Artikel ini ditulis oleh Arief Gunawan, Pemerhati Sejarah.
Boedi Oetomo waktu pertama didirikan adalah gerakan budi pekerti.
Mau memberantas penyakit moral masyarakat mo limo: madon, madat, minum, maling, main.
Kebangkitan nasionalisme Indonesia tidak lahir dari kelas menengah. Andai tidak ada revolusi kemerdekaan 17 Agustus ‘45, kelas menengah yang umumnya priyayi-feodal waktu itu lebih nyaman ikut sama Belanda.
Itulah sebabnya Wahidin Sudirohusodo tidak mendapat respon dari golongan kelas menengah ketika ia tourne untuk menggalang studiefonds bagi anak-anak pribumi miskin.
Hingga akhirnya bertemu para mahasiswa Stovia yang mendorong pembentukan organisasi yang hanya bertahan 10 tahun itu, dan pada 1935 melebur ke dalam Parindra (Partai Indonesia Raya).
Zaman gelap Indonesia yang sedang menuju kebangkrutan seperti hari ini juga butuh tokoh moral dan etis yang memberikan human moral obligation karena penguasanya kehilangan empati.
Penyakit elit kekuasaannya sekarang seperti zaman itu. Terutama korupsinya (maling) dan sikap melacur kepada kekuasaan (madon).
Ekonomi, hukum, dan keadilan sosial sedang on the way menuju kebangkrutan.
Sehingga misalnya tokoh nasional seperti Dr Rizal Ramli terus mengingatkan, bahwa kini semakin banyak “drama lucu” di negeri ini.
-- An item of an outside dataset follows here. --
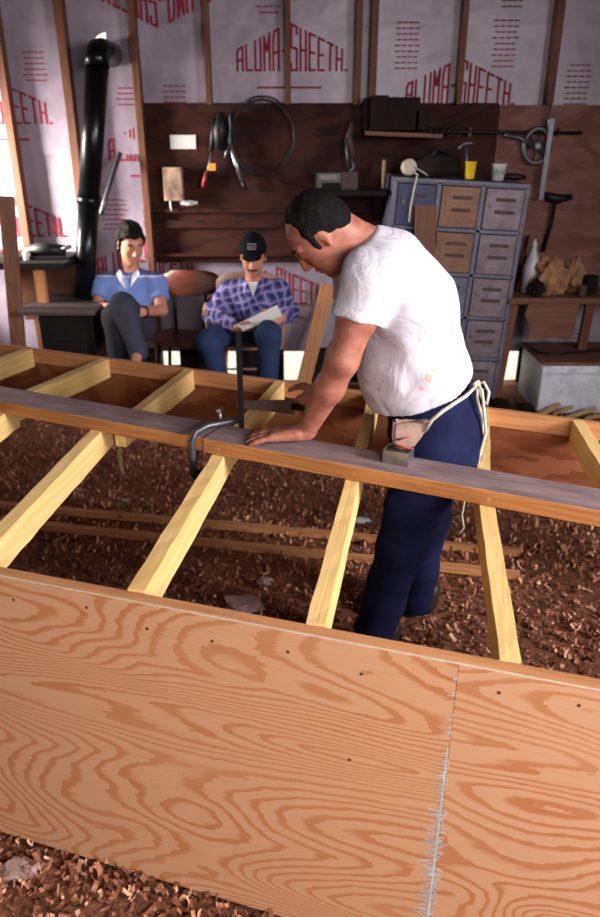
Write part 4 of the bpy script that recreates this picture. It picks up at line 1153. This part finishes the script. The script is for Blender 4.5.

Apa yang dikatakan elit kekuasaannya sering terbalik dengan apa yang dikerjakan.
Pemerintah saat ini lebih banyak menjual mimpi. Katanya perekonomian bakal meroket tapi ternyata nyungsep.
“Harga-harga kebutuhan makin mahal, pekerjaan tidak ada. Rakyat merasakan kehidupan sehari-hari, bisa makan apa tidak, biaya sekolah mahal, dan terus tertekan oleh persoalan ekonomi,” kata Rizal Ramli.
“Ketika menghadapi realitas ini, sebenarnya rakyat punya kesimpulan sederhana, pemerintah tidak mampu menyelesaikan masalah. Malah menjadikan masalah sederhana semakin jadi ruwet,” tandas Rizal Ramli.